*What to work on*: In the listing below, find the line with "shaker(UC, a, b, UZ0-.001, UZ1-.01, -.3005, st=.085, rl=.078)", then repeat exactly every line from the top through that one.

++++++++

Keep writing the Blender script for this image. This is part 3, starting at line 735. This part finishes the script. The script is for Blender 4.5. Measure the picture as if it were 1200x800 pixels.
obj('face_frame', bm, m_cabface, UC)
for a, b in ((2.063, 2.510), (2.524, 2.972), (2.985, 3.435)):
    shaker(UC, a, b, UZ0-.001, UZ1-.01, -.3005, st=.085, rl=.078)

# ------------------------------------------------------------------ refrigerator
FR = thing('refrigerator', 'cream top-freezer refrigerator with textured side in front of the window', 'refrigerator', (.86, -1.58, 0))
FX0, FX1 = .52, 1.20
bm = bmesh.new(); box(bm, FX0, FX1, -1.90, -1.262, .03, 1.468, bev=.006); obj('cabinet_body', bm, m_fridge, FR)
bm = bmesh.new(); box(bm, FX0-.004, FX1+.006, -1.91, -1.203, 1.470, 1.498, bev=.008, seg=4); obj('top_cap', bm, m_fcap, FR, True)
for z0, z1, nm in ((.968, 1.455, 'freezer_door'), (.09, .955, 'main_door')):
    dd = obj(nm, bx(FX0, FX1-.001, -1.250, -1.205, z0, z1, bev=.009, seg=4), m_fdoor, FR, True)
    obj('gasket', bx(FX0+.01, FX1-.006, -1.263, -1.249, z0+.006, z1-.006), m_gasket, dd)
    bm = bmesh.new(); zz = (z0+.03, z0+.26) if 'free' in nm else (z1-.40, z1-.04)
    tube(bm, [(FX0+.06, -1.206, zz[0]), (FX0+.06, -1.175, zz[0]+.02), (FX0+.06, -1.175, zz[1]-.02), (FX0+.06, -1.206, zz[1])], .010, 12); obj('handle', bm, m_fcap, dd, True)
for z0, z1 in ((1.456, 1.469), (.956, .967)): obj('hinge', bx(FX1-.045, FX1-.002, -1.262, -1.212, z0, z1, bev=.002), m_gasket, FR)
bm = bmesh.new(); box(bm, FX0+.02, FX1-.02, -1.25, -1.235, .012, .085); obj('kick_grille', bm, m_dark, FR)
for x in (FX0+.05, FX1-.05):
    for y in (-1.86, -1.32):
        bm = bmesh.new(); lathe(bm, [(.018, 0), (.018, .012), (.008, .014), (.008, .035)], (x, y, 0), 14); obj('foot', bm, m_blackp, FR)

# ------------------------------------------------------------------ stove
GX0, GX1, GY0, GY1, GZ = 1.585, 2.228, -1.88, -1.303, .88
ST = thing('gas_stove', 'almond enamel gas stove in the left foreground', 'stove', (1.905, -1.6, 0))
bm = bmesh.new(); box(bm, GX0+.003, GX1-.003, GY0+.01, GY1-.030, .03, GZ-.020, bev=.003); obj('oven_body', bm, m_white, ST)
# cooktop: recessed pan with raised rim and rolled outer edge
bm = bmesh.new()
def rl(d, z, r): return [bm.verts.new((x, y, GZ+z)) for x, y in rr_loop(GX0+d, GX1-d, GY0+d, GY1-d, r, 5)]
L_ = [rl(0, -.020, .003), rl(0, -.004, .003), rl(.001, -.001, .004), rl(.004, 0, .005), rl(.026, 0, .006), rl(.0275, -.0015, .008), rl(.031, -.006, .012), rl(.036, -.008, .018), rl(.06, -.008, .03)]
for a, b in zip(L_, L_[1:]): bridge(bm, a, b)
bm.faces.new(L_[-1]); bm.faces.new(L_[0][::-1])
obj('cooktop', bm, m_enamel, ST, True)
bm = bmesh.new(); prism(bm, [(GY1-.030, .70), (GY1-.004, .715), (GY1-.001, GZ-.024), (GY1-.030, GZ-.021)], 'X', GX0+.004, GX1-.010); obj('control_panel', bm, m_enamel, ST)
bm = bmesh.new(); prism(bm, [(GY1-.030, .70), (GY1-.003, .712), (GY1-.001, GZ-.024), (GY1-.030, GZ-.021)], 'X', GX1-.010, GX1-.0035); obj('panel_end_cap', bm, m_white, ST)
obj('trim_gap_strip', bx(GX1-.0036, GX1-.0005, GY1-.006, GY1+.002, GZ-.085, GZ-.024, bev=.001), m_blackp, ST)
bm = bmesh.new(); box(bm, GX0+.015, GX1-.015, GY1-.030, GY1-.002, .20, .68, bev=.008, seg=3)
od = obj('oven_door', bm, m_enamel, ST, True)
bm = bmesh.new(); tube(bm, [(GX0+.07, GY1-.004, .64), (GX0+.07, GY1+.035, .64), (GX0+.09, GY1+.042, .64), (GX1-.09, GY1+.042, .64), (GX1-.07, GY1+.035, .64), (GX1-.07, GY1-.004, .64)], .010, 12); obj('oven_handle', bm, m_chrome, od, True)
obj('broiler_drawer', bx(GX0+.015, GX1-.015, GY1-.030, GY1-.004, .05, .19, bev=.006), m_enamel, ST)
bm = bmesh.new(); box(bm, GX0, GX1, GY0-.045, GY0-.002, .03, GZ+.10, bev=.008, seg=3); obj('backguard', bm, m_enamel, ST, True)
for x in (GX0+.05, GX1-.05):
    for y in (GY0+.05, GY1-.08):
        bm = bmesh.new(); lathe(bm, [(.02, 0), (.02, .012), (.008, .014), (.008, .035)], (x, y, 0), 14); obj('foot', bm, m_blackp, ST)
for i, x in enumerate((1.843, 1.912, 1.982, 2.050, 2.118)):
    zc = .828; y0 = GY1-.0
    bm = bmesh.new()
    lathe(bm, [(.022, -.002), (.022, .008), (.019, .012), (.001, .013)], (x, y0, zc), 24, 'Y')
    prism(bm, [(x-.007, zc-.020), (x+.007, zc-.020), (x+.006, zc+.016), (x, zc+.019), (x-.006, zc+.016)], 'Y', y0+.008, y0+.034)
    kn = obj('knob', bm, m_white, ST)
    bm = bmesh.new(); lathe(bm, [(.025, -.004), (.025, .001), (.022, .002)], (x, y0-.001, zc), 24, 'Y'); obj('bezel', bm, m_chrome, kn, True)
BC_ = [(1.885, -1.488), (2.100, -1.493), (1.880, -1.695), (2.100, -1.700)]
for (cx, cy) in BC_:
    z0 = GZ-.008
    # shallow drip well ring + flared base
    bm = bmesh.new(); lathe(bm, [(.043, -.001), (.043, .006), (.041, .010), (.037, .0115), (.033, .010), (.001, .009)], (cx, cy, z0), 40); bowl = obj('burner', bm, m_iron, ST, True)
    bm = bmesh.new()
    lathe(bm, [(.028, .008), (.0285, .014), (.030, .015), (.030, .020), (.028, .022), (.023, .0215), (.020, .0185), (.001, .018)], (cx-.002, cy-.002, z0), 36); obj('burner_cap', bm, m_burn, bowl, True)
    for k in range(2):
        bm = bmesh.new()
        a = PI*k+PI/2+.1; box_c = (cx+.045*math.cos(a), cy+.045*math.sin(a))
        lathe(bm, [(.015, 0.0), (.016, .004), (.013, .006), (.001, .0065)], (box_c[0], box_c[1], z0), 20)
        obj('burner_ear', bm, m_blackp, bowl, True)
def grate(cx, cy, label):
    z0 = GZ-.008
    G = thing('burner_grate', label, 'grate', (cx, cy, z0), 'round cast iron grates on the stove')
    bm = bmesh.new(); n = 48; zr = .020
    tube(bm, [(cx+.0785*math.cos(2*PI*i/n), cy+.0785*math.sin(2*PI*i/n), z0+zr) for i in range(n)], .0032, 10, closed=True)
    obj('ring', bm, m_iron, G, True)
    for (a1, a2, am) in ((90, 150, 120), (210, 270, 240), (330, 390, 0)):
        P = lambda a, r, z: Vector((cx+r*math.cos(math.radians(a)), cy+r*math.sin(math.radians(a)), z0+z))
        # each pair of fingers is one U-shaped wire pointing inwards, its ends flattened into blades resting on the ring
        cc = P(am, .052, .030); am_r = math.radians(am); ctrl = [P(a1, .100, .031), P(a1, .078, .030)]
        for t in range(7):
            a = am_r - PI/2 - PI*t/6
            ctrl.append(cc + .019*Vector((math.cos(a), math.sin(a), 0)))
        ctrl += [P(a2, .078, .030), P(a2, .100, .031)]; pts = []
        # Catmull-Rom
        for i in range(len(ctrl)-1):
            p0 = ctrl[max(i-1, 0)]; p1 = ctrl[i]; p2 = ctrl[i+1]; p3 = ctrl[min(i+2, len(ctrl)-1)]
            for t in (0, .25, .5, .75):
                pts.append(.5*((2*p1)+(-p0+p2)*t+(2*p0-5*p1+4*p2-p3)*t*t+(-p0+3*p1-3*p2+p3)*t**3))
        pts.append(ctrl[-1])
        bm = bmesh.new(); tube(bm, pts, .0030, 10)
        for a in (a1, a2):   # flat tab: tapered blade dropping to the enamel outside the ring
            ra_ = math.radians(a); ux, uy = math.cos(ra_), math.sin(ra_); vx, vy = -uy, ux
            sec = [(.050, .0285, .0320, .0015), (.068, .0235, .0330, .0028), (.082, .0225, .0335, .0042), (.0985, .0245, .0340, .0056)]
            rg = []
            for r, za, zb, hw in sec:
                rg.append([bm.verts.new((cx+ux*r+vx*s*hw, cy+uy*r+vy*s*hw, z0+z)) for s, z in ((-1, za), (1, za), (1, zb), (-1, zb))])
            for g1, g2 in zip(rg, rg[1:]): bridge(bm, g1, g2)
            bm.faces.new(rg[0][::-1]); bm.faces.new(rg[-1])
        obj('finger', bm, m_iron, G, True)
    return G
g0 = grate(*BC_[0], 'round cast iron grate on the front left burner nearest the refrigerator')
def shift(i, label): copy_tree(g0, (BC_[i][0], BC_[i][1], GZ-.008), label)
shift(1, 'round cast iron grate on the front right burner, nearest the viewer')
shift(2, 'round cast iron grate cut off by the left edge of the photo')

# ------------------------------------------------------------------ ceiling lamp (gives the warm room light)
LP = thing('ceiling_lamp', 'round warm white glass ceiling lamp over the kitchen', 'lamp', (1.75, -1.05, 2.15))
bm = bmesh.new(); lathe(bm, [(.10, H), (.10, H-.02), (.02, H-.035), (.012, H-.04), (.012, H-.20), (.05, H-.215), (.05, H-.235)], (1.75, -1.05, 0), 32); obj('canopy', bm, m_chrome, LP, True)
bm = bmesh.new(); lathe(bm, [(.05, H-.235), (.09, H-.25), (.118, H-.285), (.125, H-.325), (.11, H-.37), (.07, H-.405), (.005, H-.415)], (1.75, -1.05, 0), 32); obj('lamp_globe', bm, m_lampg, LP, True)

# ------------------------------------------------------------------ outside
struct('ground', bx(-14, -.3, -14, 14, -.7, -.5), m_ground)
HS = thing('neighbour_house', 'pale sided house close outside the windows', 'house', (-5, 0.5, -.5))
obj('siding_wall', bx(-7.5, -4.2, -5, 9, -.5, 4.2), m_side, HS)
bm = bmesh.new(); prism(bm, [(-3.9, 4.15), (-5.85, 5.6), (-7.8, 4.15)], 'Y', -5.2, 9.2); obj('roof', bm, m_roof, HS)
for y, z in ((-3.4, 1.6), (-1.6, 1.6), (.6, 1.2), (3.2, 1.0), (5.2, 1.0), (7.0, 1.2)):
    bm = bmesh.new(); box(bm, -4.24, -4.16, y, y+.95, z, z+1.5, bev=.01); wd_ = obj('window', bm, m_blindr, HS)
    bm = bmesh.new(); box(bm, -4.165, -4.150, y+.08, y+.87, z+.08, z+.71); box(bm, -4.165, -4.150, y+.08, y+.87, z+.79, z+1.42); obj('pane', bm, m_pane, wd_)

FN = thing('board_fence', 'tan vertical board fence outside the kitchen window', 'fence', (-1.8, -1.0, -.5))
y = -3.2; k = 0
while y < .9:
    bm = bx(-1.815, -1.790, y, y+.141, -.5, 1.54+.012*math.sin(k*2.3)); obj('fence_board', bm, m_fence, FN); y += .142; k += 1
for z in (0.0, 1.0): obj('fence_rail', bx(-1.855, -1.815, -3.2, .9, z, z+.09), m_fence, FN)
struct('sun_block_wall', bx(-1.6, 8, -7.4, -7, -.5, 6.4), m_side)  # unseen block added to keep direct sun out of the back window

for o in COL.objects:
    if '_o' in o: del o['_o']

++++++++

*Worked answer*:
Keep writing the Blender script for this image. This is part 3, starting at line 735. This part finishes the script. The script is for Blender 4.5. Measure the picture as if it were 1200x800 pixels.
obj('face_frame', bm, m_cabface, UC)
for a, b in ((2.063, 2.510), (2.524, 2.972), (2.985, 3.435)):
    shaker(UC, a, b, UZ0-.001, UZ1-.01, -.3005, st=.085, rl=.078)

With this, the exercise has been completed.